Mesajı Okuyun
Old 13-07-2009, 17:05   #22
Av.Habibe YILMAZ KAYAR

 
Varsayılan

T.C.
YARGITAY
2. HUKUK DAİRESİ
E. 2008/2615
K. 2009/4787
T. 16.3.2009

• BOŞANMA ( Evlilik Birliğinin Temelinden Sarsılmasına Neden Olan Olaylarda Eşini İstemediğini Söyleyen Davacı/Davalı Koca Yanında Eşini İstemediğini Söyleyen ve İntihara Teşebbüs Eden Kadının da Kusurlu Olduğu - İstemin Kabulü Gereği )

NAFAKA ALACAĞI ( Her Gün Doğan ve İşlemeye Başlayan Alacaklarından Olduğu - İşlemiş ve Muaccel Hale Gelmiş Nafaka Olmadıkça Nafakaya Faiz Yürütülemeyeceği )

• FAİZ ( Nafaka Alacağı Her Gün Doğan ve İşlemeye Başlayan Alacaklarından Olduğu - İşlemiş ve Muaccel Hale Gelmiş Nafaka Olmadıkça Nafakaya Faiz Yürütülemeyeceği )
4721/m.166/1-2

ÖZET : Evlilik birliğinin temelinden sarsılmasına neden olan olaylarda eşini istemediğini söyleyen davacı-davalı koca yanında eşini istemediğini söyleyen ve intihara teşebbüs eden kadın da kusurludur. Bu halde, taraflar arasında ortak hayatı temelinden sarsacak derecede ve birliğin devamına imkan vermeyecek nitelikte bir geçimsizlik mevcut ve sabittir. Türk Medeni Kanununun 166/1-2. maddesinin aradığı koşullar gerçekleşmekle boşanmaya karar verilmesi gerekirken reddi doğru değildir.

Nafaka alacağı her gün doğan ve işlemeye başlayan alacaklarındandır. İşlemiş ve muaccel hale gelmiş nafaka olmadıkça nafakaya faiz yürütülemez. Bu nedenle davalı-davacı kadın lehine hüküm altına alınan tedbir nafakasına yazılı şekilde faiz yürütülmesi usul ve yasaya aykırıdır.
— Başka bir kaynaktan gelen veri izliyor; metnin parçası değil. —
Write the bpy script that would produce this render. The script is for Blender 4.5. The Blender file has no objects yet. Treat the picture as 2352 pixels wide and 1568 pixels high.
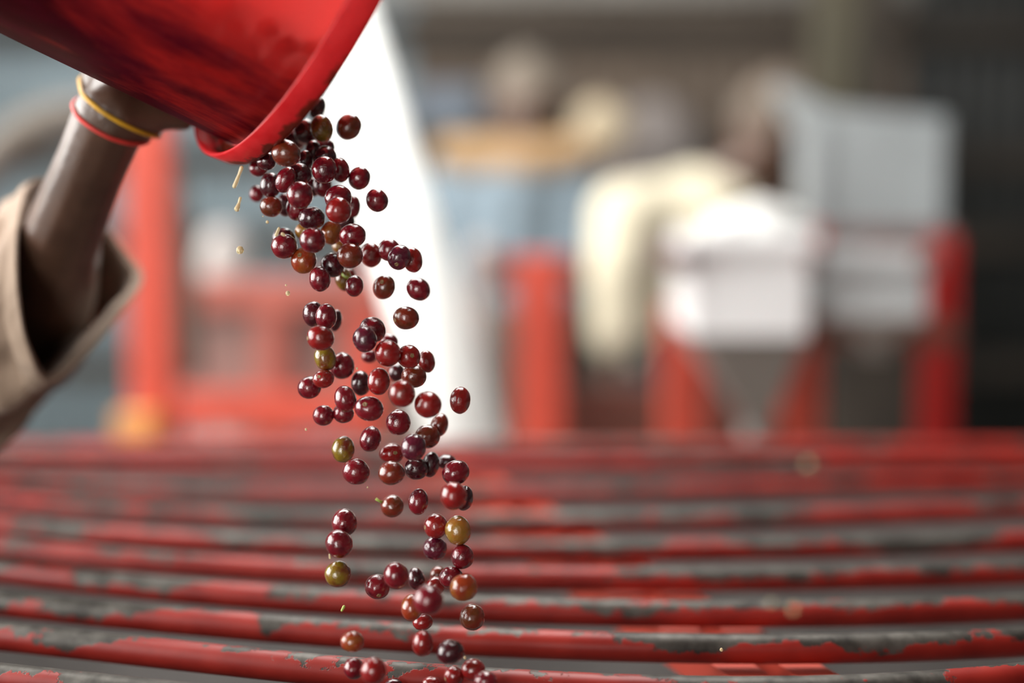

DAVA : Taraflar arasındaki davanın yapılan muhakemesi sonunda mahalli mahkemece verilen ve yukarıda tarih numarası gösterilen hüküm temyiz edilmekle evrak okunup gereği görüşülüp düşünüldü:

KARAR : 1-Dosyadaki yazılara kararın dayandığı delillerle kanuna uygun sebeplere ve özellikle delillerin takdirinde bir yanlışlık görülmemesine göre davacı-davalı kocanın aşağıdaki bent kapsamı dışında kalan temyiz itirazları yersizdir.

2-Toplanan delillerden evlilik birliğinin temelinden sarsılmasına neden olan olaylarda eşini istemediğini söyleyen davacı-davalı koca yanında eşini istemediğini söyleyen ve intihara teşebbüs eden kadında kusurludur.Bu halde, taraflar arasında ortak hayatı temelinden sarsacak derecede ve birliğin devamına imkan vermeyecek nitelikte bir geçimsizlik mevcut ve sabittir. Türk Medeni Kanununun 166/1-2. maddesinin aradığı koşullar gerçekleşmekle boşanmaya karar verilmesi gerekirken reddi doğru değildir.

3-Nafaka alacağı her gün doğan ve işlemeye başlayan alacaklarındandır. İşlemiş ve muaccel hale gelmiş nafaka olmadıkça nafakaya faiz yürütülemez. Bu nedenle davalı-davacı kadın lehine hüküm altına alınan tedbir nafakasına yazılı şekilde faiz yürütülmesi usul ve yasaya aykırıdır.

SONUÇ :
Hükmün yukarıda 2. ve 3. bentlerde açıklanan nedenlerle BOZULMASINA, temyize konu diğer hususların yukarıda l. bentte gösterilen nedenle ONANMASINA, temyiz peşin harcının yatırana geri verilmesine,iş bu kararın tebliğinden itibaren 15 gün içinde karar düzeltme yolu açık olmak üzere, 16.03.2009 gününde oybirliğiyle karar verildi.